Il legame tra questa piantumazione e il processo rieducativo all'interno del carcere è evidente: la crescita di una pianta è una metafora del percorso di rieducazione. «Curare un albero richiede pazienza, impegno e costanza, proprio come il lavoro su se stessi che i detenuti devono portare avanti», ha sottolineato Spietrillo. «Questo gesto simbolico rappresenta il lungo e difficile percorso che la rieducazione comporta, ma dimostra anche che è possibile farlo con il sostegno dell’amministrazione penitenziaria».

Nel discorso del direttore emerge con forza l’importanza del lavoro e della cultura come strumenti fondamentali per il processo di recupero. «Il lavoro ha una valenza non solo rieducativa, ma anche nobilitante, insegnando ai detenuti che esiste una via alternativa al crimine». Accanto al lavoro, le attività culturali svolgono un ruolo chiave nella trasformazione delle coscienze.
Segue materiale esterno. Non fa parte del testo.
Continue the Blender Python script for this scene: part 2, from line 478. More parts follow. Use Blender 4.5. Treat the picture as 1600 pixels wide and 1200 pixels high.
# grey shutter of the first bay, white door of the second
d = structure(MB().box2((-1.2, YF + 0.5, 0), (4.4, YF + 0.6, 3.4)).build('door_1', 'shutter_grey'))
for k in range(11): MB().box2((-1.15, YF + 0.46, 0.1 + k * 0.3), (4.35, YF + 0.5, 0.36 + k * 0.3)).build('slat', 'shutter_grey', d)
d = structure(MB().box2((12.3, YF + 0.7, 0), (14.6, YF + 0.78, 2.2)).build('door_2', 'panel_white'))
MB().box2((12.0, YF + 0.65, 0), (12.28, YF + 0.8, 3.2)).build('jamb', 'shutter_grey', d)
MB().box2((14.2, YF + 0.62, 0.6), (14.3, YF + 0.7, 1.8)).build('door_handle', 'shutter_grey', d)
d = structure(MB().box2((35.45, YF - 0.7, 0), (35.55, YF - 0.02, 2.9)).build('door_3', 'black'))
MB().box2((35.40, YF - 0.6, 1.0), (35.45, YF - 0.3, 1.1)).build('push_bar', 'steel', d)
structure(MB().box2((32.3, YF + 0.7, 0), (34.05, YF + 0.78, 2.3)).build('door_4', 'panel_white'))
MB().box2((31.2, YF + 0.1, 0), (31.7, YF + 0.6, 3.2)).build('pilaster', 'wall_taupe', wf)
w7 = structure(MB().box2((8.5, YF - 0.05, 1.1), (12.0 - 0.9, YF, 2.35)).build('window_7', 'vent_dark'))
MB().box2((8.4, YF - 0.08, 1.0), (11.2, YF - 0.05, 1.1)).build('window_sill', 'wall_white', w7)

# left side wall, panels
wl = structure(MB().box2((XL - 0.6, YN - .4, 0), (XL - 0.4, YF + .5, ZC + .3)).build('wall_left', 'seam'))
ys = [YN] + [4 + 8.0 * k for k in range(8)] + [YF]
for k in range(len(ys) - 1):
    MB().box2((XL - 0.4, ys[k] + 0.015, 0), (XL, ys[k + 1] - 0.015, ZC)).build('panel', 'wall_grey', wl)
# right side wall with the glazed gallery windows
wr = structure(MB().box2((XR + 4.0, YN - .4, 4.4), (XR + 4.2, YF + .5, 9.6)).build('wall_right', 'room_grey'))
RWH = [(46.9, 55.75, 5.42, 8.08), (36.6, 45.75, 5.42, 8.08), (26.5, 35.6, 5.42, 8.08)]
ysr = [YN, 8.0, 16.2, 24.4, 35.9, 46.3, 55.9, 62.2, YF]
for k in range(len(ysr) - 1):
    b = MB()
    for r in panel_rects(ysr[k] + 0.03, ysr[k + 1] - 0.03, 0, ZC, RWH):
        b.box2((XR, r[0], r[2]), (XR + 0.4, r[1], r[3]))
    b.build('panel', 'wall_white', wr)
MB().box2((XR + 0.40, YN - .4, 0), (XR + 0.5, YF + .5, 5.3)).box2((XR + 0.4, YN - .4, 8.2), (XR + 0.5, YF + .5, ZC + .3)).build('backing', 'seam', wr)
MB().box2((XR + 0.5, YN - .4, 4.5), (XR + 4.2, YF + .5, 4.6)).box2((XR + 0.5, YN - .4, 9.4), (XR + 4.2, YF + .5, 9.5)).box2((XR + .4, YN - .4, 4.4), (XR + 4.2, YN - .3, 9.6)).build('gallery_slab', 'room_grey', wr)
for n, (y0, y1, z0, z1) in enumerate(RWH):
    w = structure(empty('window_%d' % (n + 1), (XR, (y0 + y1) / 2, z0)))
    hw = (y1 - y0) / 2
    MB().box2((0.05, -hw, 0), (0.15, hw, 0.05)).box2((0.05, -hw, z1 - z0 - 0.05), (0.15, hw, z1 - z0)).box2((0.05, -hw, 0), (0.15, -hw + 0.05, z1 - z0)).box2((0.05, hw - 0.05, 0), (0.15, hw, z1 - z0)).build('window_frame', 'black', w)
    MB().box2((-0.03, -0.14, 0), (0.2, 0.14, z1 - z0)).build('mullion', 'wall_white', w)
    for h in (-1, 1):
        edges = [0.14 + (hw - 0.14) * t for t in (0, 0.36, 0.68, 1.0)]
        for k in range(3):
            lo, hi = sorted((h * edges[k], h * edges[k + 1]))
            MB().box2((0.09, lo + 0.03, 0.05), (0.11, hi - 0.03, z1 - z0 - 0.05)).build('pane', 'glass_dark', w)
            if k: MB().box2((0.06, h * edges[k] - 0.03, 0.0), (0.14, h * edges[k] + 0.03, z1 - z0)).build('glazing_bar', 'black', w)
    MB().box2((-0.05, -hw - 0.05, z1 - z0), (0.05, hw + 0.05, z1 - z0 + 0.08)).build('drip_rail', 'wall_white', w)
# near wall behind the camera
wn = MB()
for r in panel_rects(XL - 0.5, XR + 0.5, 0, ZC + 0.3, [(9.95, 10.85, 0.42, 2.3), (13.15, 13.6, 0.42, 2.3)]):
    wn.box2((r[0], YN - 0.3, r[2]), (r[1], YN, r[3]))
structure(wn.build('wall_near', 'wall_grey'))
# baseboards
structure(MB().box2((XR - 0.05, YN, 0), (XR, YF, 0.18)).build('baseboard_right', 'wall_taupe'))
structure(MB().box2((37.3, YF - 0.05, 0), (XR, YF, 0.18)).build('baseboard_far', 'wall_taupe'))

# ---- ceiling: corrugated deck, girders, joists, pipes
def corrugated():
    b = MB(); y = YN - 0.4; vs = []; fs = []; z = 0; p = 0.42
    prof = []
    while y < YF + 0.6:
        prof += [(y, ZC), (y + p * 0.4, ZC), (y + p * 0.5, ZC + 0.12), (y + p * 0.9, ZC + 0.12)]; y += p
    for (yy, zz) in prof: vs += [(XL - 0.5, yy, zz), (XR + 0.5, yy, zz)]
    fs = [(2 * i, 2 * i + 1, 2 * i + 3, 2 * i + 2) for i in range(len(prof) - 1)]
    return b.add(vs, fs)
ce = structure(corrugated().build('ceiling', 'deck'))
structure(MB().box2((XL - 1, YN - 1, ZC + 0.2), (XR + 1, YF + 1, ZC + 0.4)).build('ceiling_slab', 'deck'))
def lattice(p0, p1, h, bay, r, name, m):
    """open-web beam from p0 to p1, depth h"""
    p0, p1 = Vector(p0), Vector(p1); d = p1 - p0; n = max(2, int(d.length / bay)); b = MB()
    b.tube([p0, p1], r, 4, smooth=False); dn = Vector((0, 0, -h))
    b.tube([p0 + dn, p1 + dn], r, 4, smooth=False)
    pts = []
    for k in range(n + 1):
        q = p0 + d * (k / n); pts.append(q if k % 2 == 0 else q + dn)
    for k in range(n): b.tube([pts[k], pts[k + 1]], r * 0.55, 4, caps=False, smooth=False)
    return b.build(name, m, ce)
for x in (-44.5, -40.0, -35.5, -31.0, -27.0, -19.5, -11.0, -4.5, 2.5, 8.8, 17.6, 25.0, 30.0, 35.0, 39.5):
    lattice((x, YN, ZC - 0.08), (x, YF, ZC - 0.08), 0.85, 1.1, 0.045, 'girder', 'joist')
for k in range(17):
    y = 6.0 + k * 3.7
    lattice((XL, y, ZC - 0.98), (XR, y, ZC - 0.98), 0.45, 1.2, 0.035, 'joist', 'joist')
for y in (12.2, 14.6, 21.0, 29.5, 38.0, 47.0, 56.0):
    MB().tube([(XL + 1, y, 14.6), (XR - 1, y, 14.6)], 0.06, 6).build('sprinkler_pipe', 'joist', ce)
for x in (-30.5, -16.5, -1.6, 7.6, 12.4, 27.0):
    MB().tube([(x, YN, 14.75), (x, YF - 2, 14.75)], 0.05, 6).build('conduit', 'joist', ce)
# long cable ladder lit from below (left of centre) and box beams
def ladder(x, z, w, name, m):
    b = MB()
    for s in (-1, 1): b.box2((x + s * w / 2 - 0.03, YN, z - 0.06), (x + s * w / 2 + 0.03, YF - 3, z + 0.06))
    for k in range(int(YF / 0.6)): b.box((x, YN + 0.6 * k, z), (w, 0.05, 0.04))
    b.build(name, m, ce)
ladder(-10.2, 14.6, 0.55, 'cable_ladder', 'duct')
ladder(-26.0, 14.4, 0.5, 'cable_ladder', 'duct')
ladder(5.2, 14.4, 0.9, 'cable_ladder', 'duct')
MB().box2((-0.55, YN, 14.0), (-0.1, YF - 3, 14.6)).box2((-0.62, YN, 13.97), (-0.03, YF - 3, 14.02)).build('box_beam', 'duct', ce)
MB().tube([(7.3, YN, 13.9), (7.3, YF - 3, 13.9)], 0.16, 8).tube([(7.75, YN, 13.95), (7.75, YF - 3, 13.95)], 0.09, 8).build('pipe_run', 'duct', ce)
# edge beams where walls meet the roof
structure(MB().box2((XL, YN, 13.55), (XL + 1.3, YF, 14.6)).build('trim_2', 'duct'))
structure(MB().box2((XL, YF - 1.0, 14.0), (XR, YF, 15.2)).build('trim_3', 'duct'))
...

Tra queste, Spietrillo ha menzionato un progetto teatrale in collaborazione con il maestro Adolfo Adamo, che prevede la creazione di una compagnia stabile all'interno del carcere. «Stiamo lavorando intensamente per portare avanti questo progetto, che rappresenterà un fiore all’occhiello per il nostro istituto», ha detto il direttore.